Один прилежный читатель, проштудировав воспоминания Симонова, сказал укоризненно: «Вот уж не ожидал, как не стыдно, зачем он вставляет в дневник куски из своего романа «Живые и мертвые»… Почтенный человек, но, видно, плохо представляющий себе природу художественного творчества, доверился чистой хронологии.
Читая дневник, мы то и дело обращаемся к роману, с огромным интересом следим за тем, как трансформировались в нем поспешные записи военного времени. Мы как бы возвращаемся к процессу накопления, узнавания писателем в окружающем мире тех человеческих черт, какие составили впоследствии портрет генерала Серпилина из трилогии.
Симонов искал этого человека, он был ему нужен еще тогда не столько в качестве героя будущего произведения, сколько для укрепления собственной веры в нашу способность превзойти опасного противника по всем статьям военного мастерства.
Он находил эти черты в таких людях, как Утвенко, Горишный, Гуртьев, — я называю имена троих, но в дневнике их великое множество, офицеров разных степеней, чей облик мы достоверно узнаем в действующих лицах трилогии.
Читаешь в дневнике подробно записанную биографию Максима Евсеевича Козыря, знакомишься с его взглядами на жизнь, повадками, лексикой: «Что, они еще пушек себе требуют? Им и так уже дано больше, чем по закону божьему положено!» — и даже без санкции автора, мысленно восклицаешь: «Да ведь это вылитый генерал Кузьмич из трилогии!»
Только хронология тут, конечно, обратная. Мы не только без колебаний признаем в «дневниковом» Мехлисе «романного» Львова, но и видим, из каких реальных объемов писатель лепил сложный характер этого персонажа.
Мы знакомимся с прототипами героев симоновских рассказов и пьес. Манера разговаривать, услышанная автором у Еремина, комиссара артиллерийского полка на полуострове Рыбачий, перешла в пьесе «Русские люди» к капитану Сафонову.

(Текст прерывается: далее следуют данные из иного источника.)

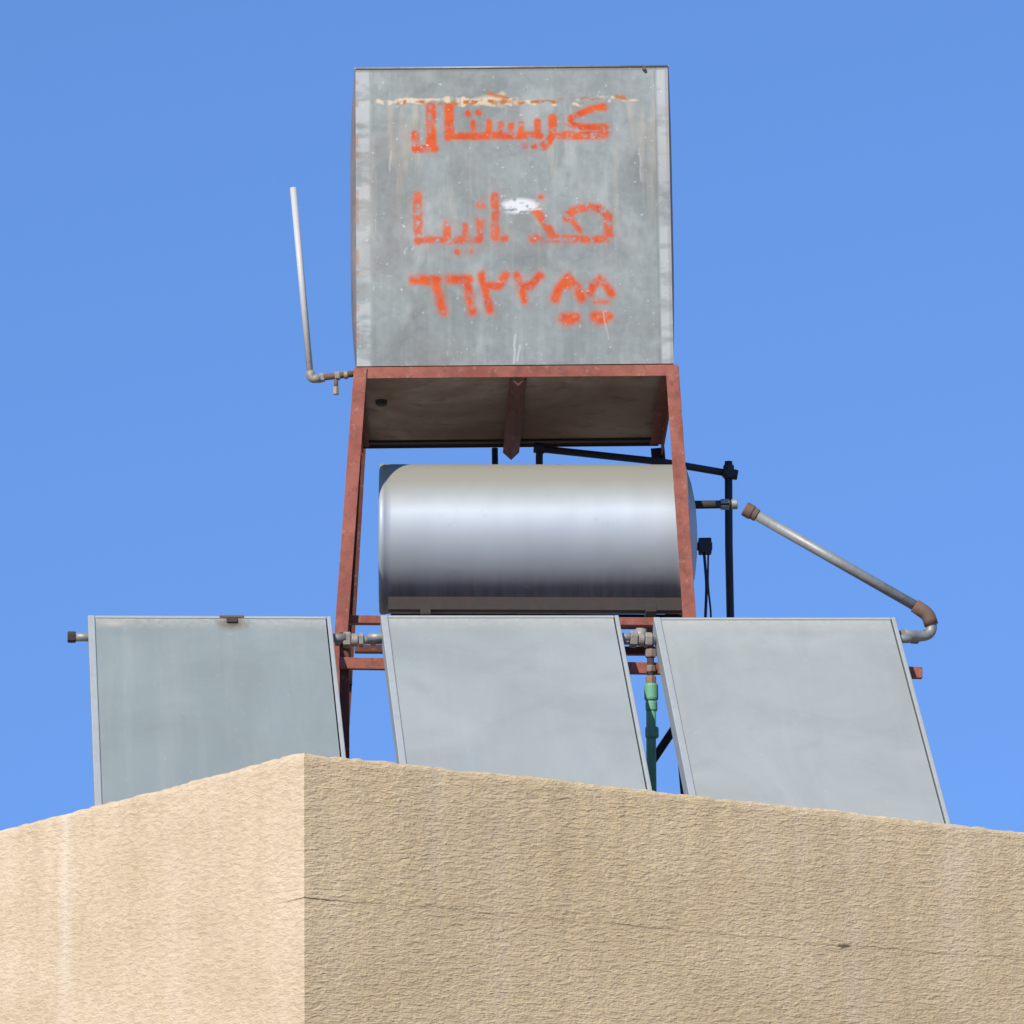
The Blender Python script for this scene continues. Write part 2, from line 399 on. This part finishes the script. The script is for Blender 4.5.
p1=p*np.clip(.80+(cov-.42)*3.5,.2,1)
q=np.zeros_like(PX)
for pts,w in line2: q=np.maximum(q,stroke(pts,w-.2,3.2))
q=q*np.clip(.66+(cov-.46)*3.8,.05,.9)
r3=np.zeros_like(PX)
for pts,w in line3: r3=np.maximum(r3,stroke(pts,w,4.4))
r3=r3*np.clip(.90+(cov-.43)*2.5,.5,1)
halo=np.zeros_like(PX)
for L_,k in ((line1,.12),(line2,.14),(line3,.20)):
    for pts,w in L_: halo=np.maximum(halo,stroke(pts,w+2.5,8)*k)
paint=np.clip(np.maximum.reduce([p1,q,r3,halo*np.clip(cov*1.6,0,1)]),0,1)
def band(x0,x1,y,w,seed,dens):
    nn=vnoise(40,6,seed,4);yy=y+(vnoise(14,2,seed+1,3)-.5)*9
    m=np.clip((w*nn*1.6-np.abs(PY-yy))/1.2+.4,0,1)*np.clip((PX-x0)/4,0,1)*np.clip((x1-PX)/4,0,1)
    return m*np.clip(dens+(vnoise(50,8,seed+2,3)-.5)*4,0,1)
lime=np.maximum.reduce([band(362,470,99,2.8,20,.8),band(455,520,101,4.4,24,.9),seg((476,101),(500,97),3.5,4),seg((494,97),(503,94),2.6,3)*.9,band(500,585,103,2.2,28,.55),band(575,640,99,1.8,33,.4)])
lime=np.maximum(lime,(np.clip((vnoise(34,3,40,4)-.57)*6,0,1))*np.clip((PY-98)/6,0,1)*np.clip((280-PY)/160,0,1)*.30)
rust=np.maximum.reduce([band(395,560,102,2.2,50,.55),seg((488,92),(506,97),2,3)*.9,seg((617,97),(625,98),2.0,2)*.9,seg((452,101),(458,103),1.6,2)*.7,band(540,640,100,1.3,57,.35)])
patch=np.clip((1-np.hypot((PX-519)/24,(PY-207)/9.5))*2.5,0,1)*np.clip((vnoise(26,46,91,4)-.47)*9,0,1)*.9
scuf=np.maximum.reduce([patch,seg((505,205),(520,203),.9,2)*.8,seg((516,201),(529,203),1.1,2)*.8,seg((514,211),(540,210),.7,2)*.7,
   seg((639,150),(641,182),.4,1.4)*.35,seg((600,312),(605,340),.4,1.5)*.4,seg((513,335),(511,362),.8,2)*.5,seg((518,345),(514,360),.6,1.5)*.5,seg((391,150),(389,170),.5,1.4)*.35])
sp=vnoise(90,90,60,2);scuf=np.maximum(scuf,np.clip((sp-.84)*12,0,1)*.5)
edge=np.maximum(np.clip((371-PX)/3,0,1)*np.clip(.38+(vnoise(10,30,70,4)-.45)*2.6,.1,.65),np.clip((PX-657)/2,0,1)*np.clip(.50+(vnoise(8,25,74,4)-.45)*2.3,.15,.75))
edge=np.maximum(edge,np.clip((vnoise(12,6,77,4)-.56)*5,0,1)*.35)
dirt=np.maximum(np.clip((PX-665.5)/1.5,0,1)*.35,np.clip((70.5-PY)/1.6,0,1)*.6)
dirt=np.maximum(dirt,np.clip(1-np.abs(PX-373.5)/1.2,0,1)*.35*np.clip((vnoise(4,24,81,3)-.3)*4,0,1)); dirt=np.maximum(dirt,np.clip(1-np.abs(PX-656)/1.2,0,1)*.4)
dirt=np.maximum(dirt,np.clip((vnoise(7,7,90,4)-.53)*4,0,1)*.28)
rust=np.maximum(rust,np.clip((359.0-PX)/1.5,0,1)*np.clip((vnoise(6,40,83,3)-.5)*6,0,1)*.45)
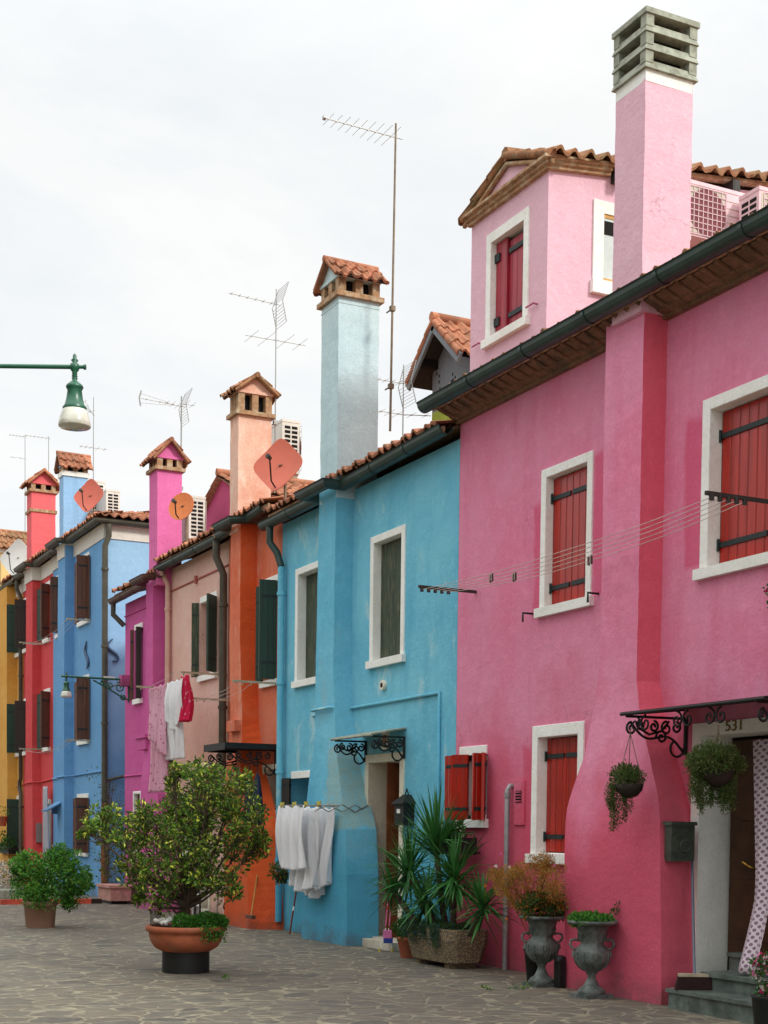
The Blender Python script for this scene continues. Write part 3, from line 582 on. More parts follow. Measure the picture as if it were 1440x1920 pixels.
# steps
b = MB(); e1, e2, e3 = at(1250, 1853, -.5), at(1318, 1822, -.27), at(1364, 1786, .02)
b.box(e1.x, -8.2, -.48, .0, 0, e1.z-.03); b.box(e1.x-.02, -8.17, -.5, .0, e1.z-.03, e1.z); b.box(e2.x, -8.3, -.25, .0, e1.z, e2.z-.035); b.box(e2.x-.025, -8.27, -.275, .05, e2.z-.035, e2.z); b.box(e3.x, -8.5, .04, .34, .0, e3.z-.03, 0); b.box(e3.x-.01, -8.5, .02, .34, e3.z-.03, e3.z); print('steps', e1, e2, e3)
b.build('step', m_steps, pink)
# wall fittings
b = MB(); x = -12.76; b.tube([(x, -.06, 0), (x, -.06, 1.86), (x, -.03, 1.9), (x, .0, 1.9)], .028, 10); b.tube([(x, -.06, .5), (x, -.06, .55)], .036, 10); b.tube([(x, -.06, 1.78), (x, -.06, 1.83)], .036, 10); b.build('vent_pipe', m_pipe_grey, pink)
b = MB(); b.box(-12.7, -12.5, -.02, 0, 1.5, 1.95, 0); b.box(-12.66, -12.55, -.026, -.02, 1.73, 1.85, 1)
for k in range(4): b.box(-12.66, -12.55, -.034, -.026, 1.74+k*.03, 1.75+k*.03, 0)
b.build('meter_cover', [m_pink, m_dark], pink)
# ================================================================ BLUE HOUSE
m_blue = plaster('sky_blue_plaster', (128, 200, 220), (96, 180, 210), 1, .7, .6, blot=((182, 216, 218), .7), low=((62, 156, 190), 2.3, .75)); m_bluep = plaster('pale_blue_plaster', (198, 220, 222), (180, 208, 216), .7, .9, .35, blot=((188, 216, 212), .4), speck=.05)
m_blueb = plaster('sky_blue_patched_plaster', (122, 196, 220), (90, 176, 208), .8, .6, .45, low=((66, 148, 180), 2.4, .8), patch=((150, 178, 172), 2.28, 1.42, 2.5), blot=((146, 188, 200), .5))
X0, X1 = -19.07, -13.97
blue = thing('house', (X0, 0, 0), 'sky blue house with olive shutters and tall pale blue chimney, beside the pink house', 'house')
wall_house(blue, X0, X1, 5.72, m_blue, [(-16.16, -15.25, 3.52, 5.02), (-18.54, -17.6, 3.48, 5.0), (-18.78, -18.02, 1.6, 2.13), (-16.23, -15.22, 0, 2.35)])
window(blue, -16.17, -15.24, 3.51, 5.03, .09, m_sh_olive, .12, hinges=False, sillx=.03); window(blue, -18.55, -17.58, 3.47, 5.01, .09, m_sh_olive, .14, hinges=False, sillx=.03)
window(blue, -18.64, -17.95, 1.6, 2.13, .03, None, .1, lintel=True, sill=False, glass=False, leaves=[(-18.64, 160, .16, m_sh_dark)])
doorway(blue, -16.25, -15.2, 2.36, .1, m_wood, .32, .12)
b = MB(); b.box(-15.68, -15.66, .0, .28, .0, 2.25); b.build('jamb_batten', m_wood, blue)
b = MB(); b.box(-16.3, -15.15, -.17, -.03, 0, .1); b.build('doorstep', m_cream, blue)
yfb = lambda z: -.25-.11*sm_((3.0-z)/1.9)
bb, _, _ = breast(blue, m_blueb, yfb, [(599, 930), (592, 1250), (591, 1340), (588, 1413), (582, 1440), (575, 1500), (568, 1600), (565, 1720)], [(630, 930), (625, 1250), (628, 1347), (630, 1397), (638, 1473), (648, 1553), (650, 1640), (650, 1713)], 5.75,
    [0, .5, 1, 1.4, 1.6, 1.8, 2, 2.2, 2.4, 2.6, 2.8, 3.2, 4.2], ex=[(0, .12), (1.5, .1), (2.3, .03), (2.8, 0)], smat=m_blueb)
b = MB(); zc = 2.975
b.tube([(-17.9, -.02, zc-.02), (-17.35, -.02, zc), (-17.3, -.29, zc), (-16.72, -.29, zc), (-16.68, -.02, zc), (-14.33, -.02, zc+.01), (-14.33, -.02, 1.5)], .02, 8); b.build('conduit', m_blue, blue)
b = MB(); b.tube([(at(721, 1285).x, .0, at(721, 1285).z), (at(721, 1285).x, -.04, at(721, 1285).z)], .06, 12, 0); b.tube([(at(721, 1285).x, -.0, at(721, 1285).z), (at(721, 1285).x, -.045, at(721, 1285).z)], .03, 10, 1); b.build('flue_outlet', [m_cream, m_dark], blue)
gutter(blue, [(X0-.22, -.2, 5.74), (-17.35, -.2, 5.74), (-17.35, -.42, 5.76), (-16.6, -.42, 5.76), (-16.6, -.2, 5.76), (X1+.04, -.2, 5.82)], m_gutter, .09)
downpipe(blue, [(X0+.16, -.08, 5.1), (X0+.16, -.08, .12)], m_blue, .048); downpipe(blue, [(X0+.02, -.2, 5.68), (X0+.02, -.2, 5.45), (X0+.1, -.12, 5.3), (X0+.16, -.08, 5.1)], m_gutter, .052, 'gutter_outlet')
roof(blue, X0, X1, 5.8, -.24, seed=12)
A, B = at(603, 600, -.25).x, at(635, 600, -.25).x
ch = stack(blue, A, B, -.25, .31, 5.6, 8.08, m_bluep, bands=[(8.0, .02, .006, 0)]); gable_cap(ch, A, B, -.25, .31, 8.08, 'Y', m_bluep, .18, .22, .07)
c = canopy(blue, -16.33, -15.17, .45, 2.63, 2.54, m_stone, (-16.25, -15.2), H=.22)
b = MB(); p = at(721, 1388, -.03); b.box(p.x-.08, p.x+.08, -.03, 0, p.z-.12, p.z+.1, 0); b.box(p.x-.05, p.x+.05, -.04, -.028, p.z-.08, p.z+.06, 1); b.build('wall_tile', [m_white, m_brick], blue)
# ================================================================ ORANGE HOUSE
m_or = plaster('orange_plaster', (218, 128, 100), (214, 102, 66), .9, 1.1, .5, blot=((224, 164, 142), .6), low=((206, 88, 46), 2.3, .9)); m_orp = plaster('washed_orange_plaster', (230, 192, 172), (220, 136, 100), .9, 1.1, .6, blot=((236, 216, 196), .8), speck=.05)
X0, X1 = -21.24, -19.07
orange = thing('house', (X0, 0, 0), 'narrow orange house with blotchy washed-out chimney and dark green shutters', 'house')
wall_house(orange, X0, X1, 5.9, m_or, [(-19.76, -19.2, 3.57, 4.95), (-19.7, -19.1, 0, 2.33)])
window(orange, -19.76, -19.19, 3.57, 4.95, .03, None, .12, lintel=True, leaves=[(-19.2, 100, .25, m_sh_green), (-19.76, 160, .12, m_sh_green)])
doorway(orange, -19.76, -19.1, 2.36, .07, simple('rusty_orange_door', (176, 86, 40), .6), .3, .1)
yfo = lambda z: -.26-.15*sm_((3.2-z)/2.2)
breast(orange, m_or, yfo, [(433, 1000), (430, 1200), (432, 1340), (428, 1400), (424, 1450), (422, 1480), (420, 1600), (420, 1720)], [(451, 1000), (450, 1200), (450, 1447), (456, 1500), (462, 1560), (466, 1720)], 5.9, [0, 1, 1.6, 2.0, 2.3, 2.6, 2.9, 3.2, 4], ex=[(0, .35), (2, .2), (3, 0)], smat=m_deepor)
b = MB(); p = at(436, 1345, -.3); b.box(p.x-.1, p.x+.25, -.36, -.2, 2.86, 3.02); b.build('ledge', m_or, orange)
gutter(orange, [(X0+.1, -.2, 5.93), (-20.52, -.2, 5.93), (-20.52, -.42, 5.93), (-19.95, -.42, 5.93), (-19.9, -.2, 5.95), (X1-.2, -.2, 6.0)], m_gutter, .085)
roof(orange, X0, X1, 5.97, -.24, seed=13)
A, B = at(432, 800, -.26).x, at(447, 800, -.26).x
ch = stack(orange, A, B, -.26, .26, 5.8, 7.5, m_orp); gable_cap(ch, A, B, -.26, .26, 7.5, 'X', m_orp, .26, .2, .08, tm=m_tileold, posts=3)
c = canopy(orange, -20.1, -19.2, .78, 2.62, 2.56, m_black, (-19.25, -20.05), fascia=.08, H=.3)
b = MB(); b.tube([(-19.4, -.12, .08), (-19.5, -.04, 2.0)], .013, 6)
# ================================================================ SALMON HOUSE
m_sal = plaster('dusty_salmon_plaster', (224, 188, 174), (214, 164, 148), .8, .8, .35)
X0, X1 = -24.14, -21.24
salmon = thing('house', (X0, 0, 0), 'dusty salmon pink house with green shutters between magenta and orange houses', 'house')
wall_house(salmon, X0, X1, 5.88, m_sal, [(-22.55, -21.75, 3.9, 5.1), (-22.8, -22.0, 0, 2.2), (-23.8, -23.2, 1.0, 2.0)])
window(salmon, -22.55, -21.75, 3.9, 5.08, .03, None, .14, lintel=True, leaves=[(-22.55, 120, .12, m_sh_olive), (-21.75, 45, .3, m_sh_green)]); doorway(salmon, -22.8, -22.0, 2.22, .07, m_wood, .3)
window(salmon, -23.8, -23.2, 1.0, 2.0, .06, m_sh_brown, .1)
b = MB(); b.box(-22.42, -22.2, .1, .13, 3.9, 5.05); b.build('casement', m_cream, salmon)
b = MB(); b.tube([(X0+.05, -.012, 5.5), (-23, -.012, 5.5), (X1, -.012, 5.5)], .014, 6); b.obox((-22.75, -.02, 5.5), (.04, 0, 0), (0, .02, 0), (0, 0, .06)); b.build('cable', simple('rose_cable', (178, 96, 84), .7), salmon)
gutter(salmon, [(X0-.1, -.2, 5.9), (X1+.05, -.2, 5.9)], m_gutter, .08)
downpipe(salmon, [(X1-.02, -.2, 5.86), (X1-.02, -.2, 5.6), (X1, -.09, 5.35), (X1, -.09, 2.2)], m_gutgrey, .06); downpipe(salmon, [(X0+.06, -.2, 5.84), (X0+.06, -.07, 5.6), (X0+.06, -.07, .1)], m_sal, .045)
roof(salmon, X0, X1, 5.94, -.24, seed=14)
b = MB(); n = 14; rows = []
for y in (0, -.6): rows.append([(lerp(-23.0, -21.55, i/n), y, 2.26+.24*math.sin(math.pi*i/n)) for i in range(n+1)])
b.grid(rows, 0, True); b.tube([(p[0], -.6, p[2]) for p in rows[1]], .02, 6, 1); b.tube([(p[0], -.02, p[2]) for p in rows[1]], .02, 6, 1)
for x in (-22.95, -21.6): b.tube([(x, 0, 2.27), (x, -.6, 2.27)], .015, 6, 1); b.tube([(x, 0, 2.0), (x, -.3, 2.1), (x, -.55, 2.27)], .012, 6, 1)
b.build('canopy', [simple('cream_awning', (216, 206, 172), .6), m_black], salmon)
# small dormer behind the salmon roof
ds = MB(); sx0, sx1, sy = -25.2, -23.4, 1.0
ds.box(sx0, sx1, sy, 5, 6.0, 7.2, 0); ds.box(sx1, sx1+.01, sy+.25, sy+.75, 6.5, 7.1, 2)
sm = (sx0+sx1)/2; ds.face([(sx0, sy, 7.2), (sx1, sy, 7.2), (sm, sy, 7.6)], 0)
hw = (sx1-sx0)/2+.15; dz = .4*hw/((sx1-sx0)/2); LL = math.hypot(hw, dz)
tiles(ds, (sx1+.15, sy-.1, 7.62-dz), (0, 1, 0), (-hw, 0, dz), 4, LL, .2, .33, 1, seed=31); tiles(ds, (sx0-.15, sy+3.9, 7.62-dz), (0, -1, 0), (hw, 0, dz), 4, LL, .2, .33, 1, seed=32)
ds.tube([(sm, sy-.12, 7.68), (sm, sy+3.9, 7.68)], .07, 8, 1)
for s in (sx0-.15, sx1+.15): ds.face([(s, sy-.1, 7.6-dz), (s, 4.9, 7.6-dz), (sm, 4.9, 7.6), (sm, sy-.1, 7.6)], 3)
ds.build('dormer', [plaster('magenta_dormer', (196, 90, 130)), m_tile, m_dark, m_brick], salmon)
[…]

Для тех, кто знал по фронту тихого и храброго военного корреспондента «Известий» Евгения Кригера, не составляет труда догадаться, откуда взялся в этой пьесе журналист Панин — в дневнике Симонов сообщает об этом всем.
А майор Васин в «Русских людях» — это отчим автора. Профессиональный военный, царский офицер, а потом командир Красной Армии, участник японской, германской и гражданской войн, пять раз раненный, отравленный газами, он был к началу Отечественной войны настолько недужным, что его ходатайство об отправке на фронт ни к чему не привело. Он жил войной в тылу, в Перми, преподавал военное дело в эвакуированном московском институте.
Биография этого человека, посвященное ему стихотворение Симонова «Отец», письма автора домой и фраза из дневника: «…образ майора Васина на всю жизнь остался для меня чем-то гораздо большим, чем просто театральная роль» — приоткрывают завесу над сложным процессом формирования литературного характера, вводят в потаенные сферы психологии творчества.
А еще и объясняют многое в нравственной генеалогии самого автора: он рос в семье военного человека, знающего, что такое долг — и военный и гражданский.